Indian women provided for their protection through being domestically indispensable and intelligently advising their men, although their influence sometimes resulted in disaster. Do keep in mind that many of these women were Caucasian, runaways from slavery or people abducted from cruel bondage and then inducted into a family. Such women understood what their men fought against, having come from the enemy society.
Once firearms were introduced women had a greater possible contribution in war, such as the Shawnee Grenadier Squaw, a large woman who advocated peace with the Americans and commanded the loyalty of some warriors. Most notable was the wife of Dragging Canoe, a man who was obviously Caucasian. This girl was half English, and when her husband died fighting the invaders, she took up his gun and fought, and later taught dairy farming to her tribe…
My favorite example of how a woman could be expected to be armed was from the Soto Entrada in 1541. There was a certain lawyer from Spain who hired onto the expedition as a shoe repairman. After suppressing one village, the rear guard found him on the side of the trail, having tried to rape a squaw, who held his genitals in one hand and her knife in the other. There is no truth to the rumor that this lawyer was the founder of the SPLC.
Every Indian woman used knives a lot, small concealable knives. This, taken together with the fact that Indian women owned their bodies and rape was regarded as taboo for a warrior, suggests the knife as the perfect defensive weapon against strange men and men who fell short of the warrior standard taking liberties with a lone woman.

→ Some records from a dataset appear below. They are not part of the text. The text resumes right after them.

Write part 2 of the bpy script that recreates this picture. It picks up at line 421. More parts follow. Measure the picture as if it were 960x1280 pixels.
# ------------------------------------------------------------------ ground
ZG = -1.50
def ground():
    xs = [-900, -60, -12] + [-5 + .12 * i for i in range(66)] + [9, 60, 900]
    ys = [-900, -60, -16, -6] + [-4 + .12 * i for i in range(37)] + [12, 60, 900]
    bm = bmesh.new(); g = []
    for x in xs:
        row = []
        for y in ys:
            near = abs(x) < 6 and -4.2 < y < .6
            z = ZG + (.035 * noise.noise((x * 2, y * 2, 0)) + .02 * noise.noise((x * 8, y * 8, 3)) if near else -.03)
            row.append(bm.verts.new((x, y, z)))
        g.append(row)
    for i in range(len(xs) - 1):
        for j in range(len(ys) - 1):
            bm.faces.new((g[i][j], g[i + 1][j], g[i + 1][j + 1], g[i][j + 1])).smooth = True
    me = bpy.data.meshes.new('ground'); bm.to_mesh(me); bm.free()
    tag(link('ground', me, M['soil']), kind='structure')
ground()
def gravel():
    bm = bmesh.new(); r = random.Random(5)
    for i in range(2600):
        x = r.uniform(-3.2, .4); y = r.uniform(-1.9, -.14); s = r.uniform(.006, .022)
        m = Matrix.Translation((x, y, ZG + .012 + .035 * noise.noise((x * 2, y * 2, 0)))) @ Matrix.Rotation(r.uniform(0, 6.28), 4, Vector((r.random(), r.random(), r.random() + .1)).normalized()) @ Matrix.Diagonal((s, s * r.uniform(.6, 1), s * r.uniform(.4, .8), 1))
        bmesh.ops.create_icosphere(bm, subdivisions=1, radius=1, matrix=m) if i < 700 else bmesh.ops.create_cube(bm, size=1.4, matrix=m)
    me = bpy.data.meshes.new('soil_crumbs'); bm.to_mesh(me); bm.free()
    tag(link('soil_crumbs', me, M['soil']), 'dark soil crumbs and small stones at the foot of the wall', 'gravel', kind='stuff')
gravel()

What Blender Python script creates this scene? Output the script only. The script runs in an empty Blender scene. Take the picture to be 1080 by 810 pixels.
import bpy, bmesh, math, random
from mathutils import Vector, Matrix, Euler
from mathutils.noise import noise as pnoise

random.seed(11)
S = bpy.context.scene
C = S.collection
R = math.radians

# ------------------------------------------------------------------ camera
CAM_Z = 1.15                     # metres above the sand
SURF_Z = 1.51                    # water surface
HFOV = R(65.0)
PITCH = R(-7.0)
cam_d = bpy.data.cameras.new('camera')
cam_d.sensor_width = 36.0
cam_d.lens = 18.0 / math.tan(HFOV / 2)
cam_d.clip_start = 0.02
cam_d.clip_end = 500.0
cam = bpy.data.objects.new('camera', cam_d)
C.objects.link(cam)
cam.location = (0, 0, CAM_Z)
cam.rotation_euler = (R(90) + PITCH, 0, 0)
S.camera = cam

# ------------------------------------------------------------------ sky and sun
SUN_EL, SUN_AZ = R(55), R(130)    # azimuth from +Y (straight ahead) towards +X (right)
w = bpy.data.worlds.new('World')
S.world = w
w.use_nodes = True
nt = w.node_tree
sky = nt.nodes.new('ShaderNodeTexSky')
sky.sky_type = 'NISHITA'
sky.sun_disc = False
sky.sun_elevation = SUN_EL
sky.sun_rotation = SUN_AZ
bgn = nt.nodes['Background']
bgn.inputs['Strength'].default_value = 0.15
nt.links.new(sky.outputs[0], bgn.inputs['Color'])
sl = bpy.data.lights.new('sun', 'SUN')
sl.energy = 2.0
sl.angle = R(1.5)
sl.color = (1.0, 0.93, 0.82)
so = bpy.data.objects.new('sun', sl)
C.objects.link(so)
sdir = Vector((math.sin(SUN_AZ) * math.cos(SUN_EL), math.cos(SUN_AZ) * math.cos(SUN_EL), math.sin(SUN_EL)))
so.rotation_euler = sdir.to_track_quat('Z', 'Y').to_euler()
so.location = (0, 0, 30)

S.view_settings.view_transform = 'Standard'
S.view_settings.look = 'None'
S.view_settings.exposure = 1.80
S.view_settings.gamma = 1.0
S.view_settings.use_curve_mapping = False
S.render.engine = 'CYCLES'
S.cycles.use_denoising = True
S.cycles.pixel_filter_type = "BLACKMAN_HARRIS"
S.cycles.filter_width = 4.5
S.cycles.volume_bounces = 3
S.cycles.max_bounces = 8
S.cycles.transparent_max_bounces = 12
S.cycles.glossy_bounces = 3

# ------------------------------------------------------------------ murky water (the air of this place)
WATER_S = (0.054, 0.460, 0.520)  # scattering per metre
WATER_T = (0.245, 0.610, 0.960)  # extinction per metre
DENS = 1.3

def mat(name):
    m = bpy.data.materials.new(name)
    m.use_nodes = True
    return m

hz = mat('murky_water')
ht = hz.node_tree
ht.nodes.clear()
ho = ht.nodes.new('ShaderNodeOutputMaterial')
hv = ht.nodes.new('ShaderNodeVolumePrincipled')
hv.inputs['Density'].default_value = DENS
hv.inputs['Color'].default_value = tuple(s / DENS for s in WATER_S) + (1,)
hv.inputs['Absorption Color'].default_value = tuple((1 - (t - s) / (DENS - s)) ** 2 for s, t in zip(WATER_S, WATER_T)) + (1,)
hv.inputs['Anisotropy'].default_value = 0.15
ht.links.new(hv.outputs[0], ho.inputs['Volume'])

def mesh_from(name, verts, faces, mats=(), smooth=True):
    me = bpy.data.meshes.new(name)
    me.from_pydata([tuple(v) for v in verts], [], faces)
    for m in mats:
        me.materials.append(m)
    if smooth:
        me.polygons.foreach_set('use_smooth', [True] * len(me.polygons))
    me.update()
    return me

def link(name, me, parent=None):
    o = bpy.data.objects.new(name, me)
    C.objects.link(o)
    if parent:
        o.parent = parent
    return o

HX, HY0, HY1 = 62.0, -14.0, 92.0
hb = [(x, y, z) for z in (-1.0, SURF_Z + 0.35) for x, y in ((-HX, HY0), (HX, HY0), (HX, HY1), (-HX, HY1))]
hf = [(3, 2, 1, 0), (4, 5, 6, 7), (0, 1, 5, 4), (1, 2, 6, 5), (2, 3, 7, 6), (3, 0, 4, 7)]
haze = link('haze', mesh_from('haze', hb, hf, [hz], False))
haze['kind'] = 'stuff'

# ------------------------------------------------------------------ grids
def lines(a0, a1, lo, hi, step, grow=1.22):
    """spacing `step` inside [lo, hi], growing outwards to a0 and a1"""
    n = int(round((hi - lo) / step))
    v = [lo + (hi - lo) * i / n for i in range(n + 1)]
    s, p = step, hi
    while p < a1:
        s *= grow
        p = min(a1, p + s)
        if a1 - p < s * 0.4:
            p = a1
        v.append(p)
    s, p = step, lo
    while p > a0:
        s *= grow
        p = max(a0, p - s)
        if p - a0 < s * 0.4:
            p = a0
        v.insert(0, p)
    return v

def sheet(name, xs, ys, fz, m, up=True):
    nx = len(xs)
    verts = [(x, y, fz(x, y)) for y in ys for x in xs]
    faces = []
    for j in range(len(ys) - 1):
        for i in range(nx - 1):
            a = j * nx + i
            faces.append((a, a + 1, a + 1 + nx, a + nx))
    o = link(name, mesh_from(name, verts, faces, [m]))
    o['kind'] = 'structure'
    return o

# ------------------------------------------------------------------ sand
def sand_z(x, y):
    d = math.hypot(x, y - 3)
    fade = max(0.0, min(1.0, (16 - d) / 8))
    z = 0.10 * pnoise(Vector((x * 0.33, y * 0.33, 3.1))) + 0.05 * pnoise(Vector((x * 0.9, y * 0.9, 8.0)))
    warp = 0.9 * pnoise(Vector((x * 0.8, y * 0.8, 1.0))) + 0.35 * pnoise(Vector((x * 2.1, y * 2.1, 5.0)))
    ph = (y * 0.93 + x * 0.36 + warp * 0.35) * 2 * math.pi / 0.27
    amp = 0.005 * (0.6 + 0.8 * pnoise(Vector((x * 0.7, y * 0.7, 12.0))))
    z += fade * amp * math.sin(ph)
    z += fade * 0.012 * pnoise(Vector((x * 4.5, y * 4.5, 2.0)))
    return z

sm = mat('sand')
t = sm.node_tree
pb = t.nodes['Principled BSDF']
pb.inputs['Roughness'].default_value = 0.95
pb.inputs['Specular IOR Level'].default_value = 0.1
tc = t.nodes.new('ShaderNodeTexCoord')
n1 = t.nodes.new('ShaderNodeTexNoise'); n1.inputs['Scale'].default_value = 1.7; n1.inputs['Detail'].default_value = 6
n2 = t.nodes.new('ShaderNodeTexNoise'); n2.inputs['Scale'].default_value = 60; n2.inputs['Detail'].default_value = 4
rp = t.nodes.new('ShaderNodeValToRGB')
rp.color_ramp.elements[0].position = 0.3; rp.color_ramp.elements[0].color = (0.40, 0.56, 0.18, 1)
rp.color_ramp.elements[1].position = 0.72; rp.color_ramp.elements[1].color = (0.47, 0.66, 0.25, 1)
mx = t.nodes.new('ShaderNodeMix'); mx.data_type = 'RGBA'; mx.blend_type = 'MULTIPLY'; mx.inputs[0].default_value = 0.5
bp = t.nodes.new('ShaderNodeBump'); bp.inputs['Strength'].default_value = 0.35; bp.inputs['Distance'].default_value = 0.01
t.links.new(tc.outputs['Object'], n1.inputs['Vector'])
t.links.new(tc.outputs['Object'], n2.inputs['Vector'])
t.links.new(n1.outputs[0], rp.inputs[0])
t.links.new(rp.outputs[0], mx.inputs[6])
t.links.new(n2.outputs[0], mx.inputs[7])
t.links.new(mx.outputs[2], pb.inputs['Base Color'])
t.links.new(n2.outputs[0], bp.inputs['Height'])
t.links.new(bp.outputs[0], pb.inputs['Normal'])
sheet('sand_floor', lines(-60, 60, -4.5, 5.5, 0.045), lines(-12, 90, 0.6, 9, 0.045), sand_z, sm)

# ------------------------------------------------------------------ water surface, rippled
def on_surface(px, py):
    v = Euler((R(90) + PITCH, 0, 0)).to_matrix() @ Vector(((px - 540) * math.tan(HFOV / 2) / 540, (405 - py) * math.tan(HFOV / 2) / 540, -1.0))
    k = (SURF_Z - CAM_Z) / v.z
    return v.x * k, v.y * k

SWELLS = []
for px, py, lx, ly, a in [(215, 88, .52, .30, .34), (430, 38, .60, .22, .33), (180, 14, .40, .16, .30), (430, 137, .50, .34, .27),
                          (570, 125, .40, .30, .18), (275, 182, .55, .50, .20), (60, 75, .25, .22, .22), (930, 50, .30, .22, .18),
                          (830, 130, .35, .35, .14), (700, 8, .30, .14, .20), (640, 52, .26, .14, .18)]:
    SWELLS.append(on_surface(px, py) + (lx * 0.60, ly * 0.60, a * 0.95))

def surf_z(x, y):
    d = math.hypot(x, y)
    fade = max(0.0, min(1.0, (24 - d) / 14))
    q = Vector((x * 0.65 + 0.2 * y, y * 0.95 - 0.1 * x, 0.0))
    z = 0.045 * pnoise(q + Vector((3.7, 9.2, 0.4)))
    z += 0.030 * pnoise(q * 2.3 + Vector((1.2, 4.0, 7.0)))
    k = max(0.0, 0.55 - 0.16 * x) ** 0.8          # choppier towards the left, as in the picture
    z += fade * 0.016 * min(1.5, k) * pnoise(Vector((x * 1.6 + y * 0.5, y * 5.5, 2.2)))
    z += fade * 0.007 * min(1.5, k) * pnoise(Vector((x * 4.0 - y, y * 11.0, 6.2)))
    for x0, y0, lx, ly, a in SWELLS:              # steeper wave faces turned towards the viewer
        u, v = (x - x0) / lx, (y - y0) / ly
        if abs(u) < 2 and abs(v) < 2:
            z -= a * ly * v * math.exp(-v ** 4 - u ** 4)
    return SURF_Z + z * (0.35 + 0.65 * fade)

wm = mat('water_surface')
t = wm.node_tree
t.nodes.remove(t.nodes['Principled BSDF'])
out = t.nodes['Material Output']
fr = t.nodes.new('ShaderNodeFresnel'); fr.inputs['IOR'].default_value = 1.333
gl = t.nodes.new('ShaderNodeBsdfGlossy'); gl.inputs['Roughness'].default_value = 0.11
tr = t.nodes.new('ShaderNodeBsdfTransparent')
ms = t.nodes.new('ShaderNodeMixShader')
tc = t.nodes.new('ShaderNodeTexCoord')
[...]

Much of this depends on tribal structure, with Algonquin women often regarded as sexy laborers and having no say in tribal affairs other than an appeal to their father’s affection. This was typical of the Powhaton women, who bathed naked every morning in the river, painted their faces blue, and encouraged the little boys in archery, even setting out and tossing targets for them. Most Indian women in most tribes were dedicated noncombatant lovers, wives, mothers, healers [a role men held in Civilized societies] and pack animals, owning most property. They spent most of their time under close or perimeter protection provided by men.
My best guess is that women used sticks and perhaps a spear to fend off animals when in the wild without a man, that they had a knife for a last ditch spite weapon against successful invaders and for rape defense, and that some women, in crisis, would have the moral authority to claim their slain husband’s gun for tribal defense. War-making in the Eastern Woodlands was close up and brutal and there were precious few suggestions that women of civilization or the tribes engaged in warfare or went armed for defense, but rather manipulated social standards and used good sense to avoid violent confrontations with men or beasts. The over told story of Hannah Dunstan suggested she killed Indian warriors, but rather she murdered her captor band’s women and children in their sleep with the aid of a youth while the men were away.
The most lethal weapons in the hands of an Indian women were the knife and the firebrand, with which they mutilated captured warriors being tortured and burned at the stake, which reinforces the main point, that the Indian woman’s ultimate and most often deployed weapon, was her man.